Thu, 07/24/2014 - 5:00pm

 

 

 

 

 

 

 

 

 

Harry Reicher, USC Shoah Foundation’s first-ever Rutman Teaching Fellow, wrapped up his four-day fellowship today with a talk that revealed how exceptionally valuable the Visual History Archive will become to his teaching.

The Rutman Fellowship provides funding and support for a professor at the University of Pennsylvania to spend a week at the USC Shoah Foundation in Los Angeles to learn how to incorporate the Visual History Archive into his or her teaching.

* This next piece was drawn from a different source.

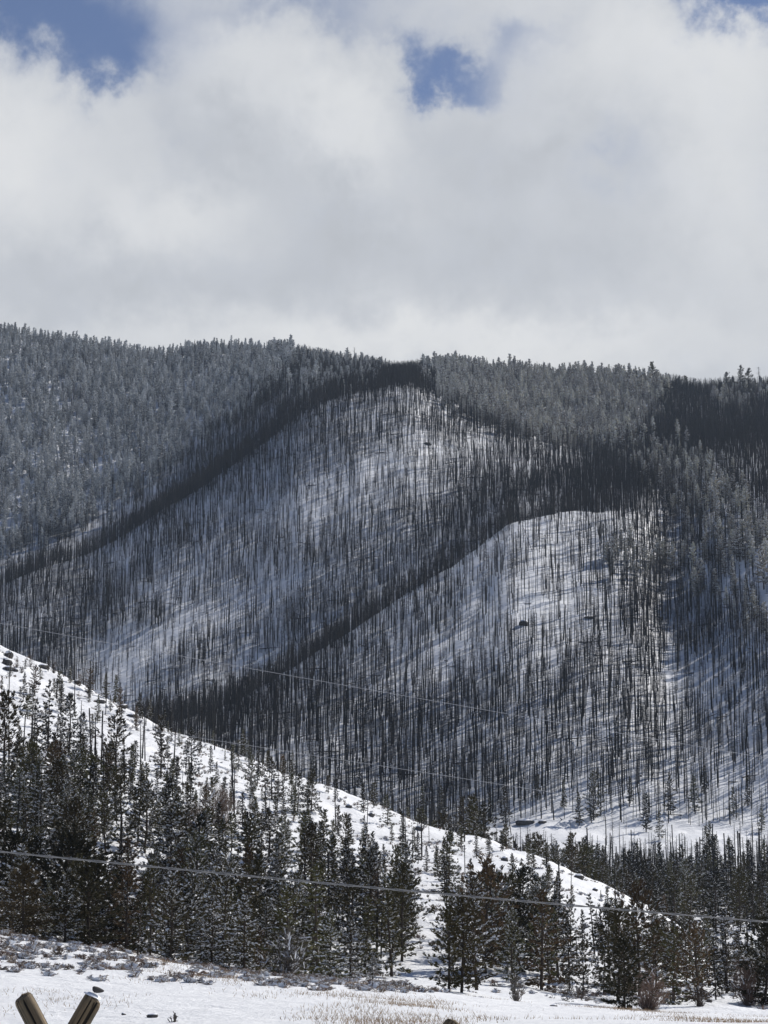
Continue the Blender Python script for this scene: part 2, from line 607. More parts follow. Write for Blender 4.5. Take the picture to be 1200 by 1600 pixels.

Reicher has already developed and taught a course at Penn Law called Law and the Holocaust. The course examines the Nazi philosophy of law and how it was used to pervert Germany’s legal system in order to discriminate against, ostracize, dehumanize, and ultimately eliminate, certain classes of people; and to study the role of international law in rectifying the damage by bringing perpetrators to justice and constructing a legal system designed to prevent a repetition.

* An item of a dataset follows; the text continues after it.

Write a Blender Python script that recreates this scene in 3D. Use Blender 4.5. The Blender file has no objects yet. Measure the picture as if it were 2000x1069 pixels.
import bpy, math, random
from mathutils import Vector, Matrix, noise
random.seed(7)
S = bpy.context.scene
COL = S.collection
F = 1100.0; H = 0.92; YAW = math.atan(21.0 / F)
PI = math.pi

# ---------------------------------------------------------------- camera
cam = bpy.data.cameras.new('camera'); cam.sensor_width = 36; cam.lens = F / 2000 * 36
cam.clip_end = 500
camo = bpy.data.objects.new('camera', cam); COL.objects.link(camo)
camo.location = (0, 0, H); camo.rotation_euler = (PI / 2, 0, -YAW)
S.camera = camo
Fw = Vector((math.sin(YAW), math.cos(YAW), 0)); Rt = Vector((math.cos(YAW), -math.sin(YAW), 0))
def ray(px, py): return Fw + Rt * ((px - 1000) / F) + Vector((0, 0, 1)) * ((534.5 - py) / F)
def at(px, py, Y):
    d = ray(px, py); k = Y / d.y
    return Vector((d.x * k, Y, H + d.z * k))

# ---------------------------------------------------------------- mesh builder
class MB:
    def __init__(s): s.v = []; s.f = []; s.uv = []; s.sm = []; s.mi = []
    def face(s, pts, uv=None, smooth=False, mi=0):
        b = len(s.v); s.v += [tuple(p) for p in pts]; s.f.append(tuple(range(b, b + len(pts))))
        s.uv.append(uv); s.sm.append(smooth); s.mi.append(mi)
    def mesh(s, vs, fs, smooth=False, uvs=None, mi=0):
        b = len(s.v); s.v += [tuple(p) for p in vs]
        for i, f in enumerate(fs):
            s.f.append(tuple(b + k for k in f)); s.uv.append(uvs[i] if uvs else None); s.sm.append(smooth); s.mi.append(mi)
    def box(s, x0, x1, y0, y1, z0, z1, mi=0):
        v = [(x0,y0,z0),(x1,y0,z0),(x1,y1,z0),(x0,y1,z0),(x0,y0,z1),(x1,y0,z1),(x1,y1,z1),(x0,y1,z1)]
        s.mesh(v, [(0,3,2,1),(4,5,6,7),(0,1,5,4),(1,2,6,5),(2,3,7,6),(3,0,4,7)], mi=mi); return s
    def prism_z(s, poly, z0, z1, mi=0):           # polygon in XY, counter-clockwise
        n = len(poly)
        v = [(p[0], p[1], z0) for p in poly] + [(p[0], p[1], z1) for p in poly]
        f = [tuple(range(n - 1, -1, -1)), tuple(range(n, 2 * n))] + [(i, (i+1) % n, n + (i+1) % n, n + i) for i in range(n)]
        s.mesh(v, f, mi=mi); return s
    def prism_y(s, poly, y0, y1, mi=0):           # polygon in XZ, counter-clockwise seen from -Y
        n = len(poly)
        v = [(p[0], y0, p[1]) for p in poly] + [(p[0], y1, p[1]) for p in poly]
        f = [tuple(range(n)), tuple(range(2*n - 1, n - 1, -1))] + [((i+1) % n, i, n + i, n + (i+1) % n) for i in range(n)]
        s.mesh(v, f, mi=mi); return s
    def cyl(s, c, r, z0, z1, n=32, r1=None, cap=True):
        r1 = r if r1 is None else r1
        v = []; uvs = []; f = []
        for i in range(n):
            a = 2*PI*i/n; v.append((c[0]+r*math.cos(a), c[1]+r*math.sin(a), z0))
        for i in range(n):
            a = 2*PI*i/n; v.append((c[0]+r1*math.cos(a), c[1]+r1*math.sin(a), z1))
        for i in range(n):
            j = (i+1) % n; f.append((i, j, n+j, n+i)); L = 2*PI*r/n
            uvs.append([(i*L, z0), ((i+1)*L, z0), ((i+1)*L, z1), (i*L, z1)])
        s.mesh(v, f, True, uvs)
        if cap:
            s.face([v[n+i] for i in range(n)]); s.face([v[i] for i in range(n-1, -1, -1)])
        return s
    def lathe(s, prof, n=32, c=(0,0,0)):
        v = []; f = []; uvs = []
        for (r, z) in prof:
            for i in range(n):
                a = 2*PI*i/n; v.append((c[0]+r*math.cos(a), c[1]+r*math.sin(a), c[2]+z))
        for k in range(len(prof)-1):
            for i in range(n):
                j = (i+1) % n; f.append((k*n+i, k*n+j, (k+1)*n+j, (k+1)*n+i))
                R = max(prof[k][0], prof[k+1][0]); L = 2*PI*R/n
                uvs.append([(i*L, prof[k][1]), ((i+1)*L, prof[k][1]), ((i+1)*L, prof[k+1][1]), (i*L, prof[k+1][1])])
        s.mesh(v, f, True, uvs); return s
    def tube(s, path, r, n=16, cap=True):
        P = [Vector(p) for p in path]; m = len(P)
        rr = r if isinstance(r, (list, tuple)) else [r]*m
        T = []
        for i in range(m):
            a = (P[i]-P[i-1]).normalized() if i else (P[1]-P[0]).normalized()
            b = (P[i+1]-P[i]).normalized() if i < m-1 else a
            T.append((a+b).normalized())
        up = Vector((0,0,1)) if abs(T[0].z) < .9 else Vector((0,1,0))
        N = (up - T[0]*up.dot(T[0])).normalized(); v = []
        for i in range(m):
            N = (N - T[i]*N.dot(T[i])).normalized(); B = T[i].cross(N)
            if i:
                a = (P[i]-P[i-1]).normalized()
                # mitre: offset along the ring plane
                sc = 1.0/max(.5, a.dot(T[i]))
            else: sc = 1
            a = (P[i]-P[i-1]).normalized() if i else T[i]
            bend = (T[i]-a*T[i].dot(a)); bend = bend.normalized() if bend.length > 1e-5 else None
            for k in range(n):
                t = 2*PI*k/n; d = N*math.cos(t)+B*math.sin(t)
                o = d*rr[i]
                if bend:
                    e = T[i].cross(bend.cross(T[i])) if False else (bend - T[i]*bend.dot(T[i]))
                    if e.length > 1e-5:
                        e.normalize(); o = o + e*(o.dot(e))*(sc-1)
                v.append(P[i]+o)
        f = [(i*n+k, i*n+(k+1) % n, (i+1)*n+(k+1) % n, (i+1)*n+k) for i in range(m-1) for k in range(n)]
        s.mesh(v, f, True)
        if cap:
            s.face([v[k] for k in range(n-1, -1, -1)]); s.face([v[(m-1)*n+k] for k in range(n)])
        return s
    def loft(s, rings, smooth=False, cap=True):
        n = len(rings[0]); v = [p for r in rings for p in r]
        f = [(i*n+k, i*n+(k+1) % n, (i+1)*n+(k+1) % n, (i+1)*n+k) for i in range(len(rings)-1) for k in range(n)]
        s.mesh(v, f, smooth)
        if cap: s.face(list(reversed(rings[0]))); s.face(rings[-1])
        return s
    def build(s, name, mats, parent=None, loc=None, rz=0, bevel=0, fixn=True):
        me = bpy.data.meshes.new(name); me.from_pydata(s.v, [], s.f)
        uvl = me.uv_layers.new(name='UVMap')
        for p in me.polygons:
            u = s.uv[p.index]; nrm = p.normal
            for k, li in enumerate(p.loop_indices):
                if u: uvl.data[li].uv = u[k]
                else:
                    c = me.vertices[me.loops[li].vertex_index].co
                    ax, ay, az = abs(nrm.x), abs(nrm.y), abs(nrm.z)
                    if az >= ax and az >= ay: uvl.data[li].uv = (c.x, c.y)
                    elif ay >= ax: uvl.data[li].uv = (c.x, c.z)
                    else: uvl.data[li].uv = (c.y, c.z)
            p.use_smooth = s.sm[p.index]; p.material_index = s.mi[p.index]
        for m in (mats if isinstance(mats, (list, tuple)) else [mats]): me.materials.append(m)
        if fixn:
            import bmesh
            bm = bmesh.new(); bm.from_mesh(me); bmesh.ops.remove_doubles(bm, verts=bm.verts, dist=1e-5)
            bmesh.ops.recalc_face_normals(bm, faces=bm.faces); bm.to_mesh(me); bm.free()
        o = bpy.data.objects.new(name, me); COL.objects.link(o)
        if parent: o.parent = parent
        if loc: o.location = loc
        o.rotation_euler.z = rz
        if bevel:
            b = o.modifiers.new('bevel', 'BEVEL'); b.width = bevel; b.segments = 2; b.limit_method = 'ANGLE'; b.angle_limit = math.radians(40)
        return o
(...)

The course utilizes a variety of audio-visual material, including documentary and feature films and archival footage, to explore the Nuremberg Laws, Nazi ideology, war crimes trials and other legal aspects of the Holocaust.

Reicher began his talk on Thursday, his last day in Los Angeles, by sharing his philosophy when it comes to teaching about the Holocaust: A picture is worth a million words. What happened during the Holocaust is so far outside our range of normal human experience that we can’t conceive of it, he said – unless we can see it for ourselves.

He gave several examples of some of the concepts he teaches in his class and how he illustrates them with archival, feature and documentary film clips, including Nazi propaganda film Triumph of the Will, film of the liberated Orhdurf concentration camp and the 2002 feature film The Pianist.

Reicher also showed archival footage of Roland Freisler’s infamous trial of the men who carried out the attempted plot to assassinate Hitler, illustrating how Jews and political dissidents were treated by the Nazi legal system.

Finally, Reicher turned to the laws which made it illegal for Jews to go to school, work, visit public places, and more, commonly known as the Nuremberg laws. This brought him to the Visual History Archive and how he will incorporate testimony clips into his course. Up until now, there has been a gap in his curriculum: how to illustrate, through pictures and film, the human element of Jews’ disappearing rights in the years leading up to the Holocaust.

With help from USC Shoah Foundation staff who taught him how to use the Visual History Archive, Reicher said he was fascinated by what he found in the testimonies and exhilarated by the experience of working with them.

“The detail which emerges about law in practice in the real world was extraordinary,” he said. “I’ve been working in law and the Holocaust for 15 years, and there are things I saw [in testimonies] yesterday which brought to life theory I had read about.”

For example, in one testimony, a survivor talked about finding out that she and the other Jewish children in her class were not allowed to go to school on Saturdays anymore. Reicher was struck by the fact that the law made her realize for the first time that she and others in her class were Jewish, and how she and the others coped by organizing their own activities to do on Saturdays. Another testimony revealed how upsetting it was when a survivor’s father was fired from his university and she was forced to leave the trade school she attended.

These are just two examples of how each testimony is a “treasure trove” that reveals how Nazi laws and ideology affected ordinary people, Reicher said. Now that he has watched testimony and learned to use the Visual History Archive, his courses will never be the same.

“This sort of visual testimony brings so many nuances and details to life. You can’t get the same thing in a memoir, book or diary,” Reicher said. “A whole new world has opened up [for me].”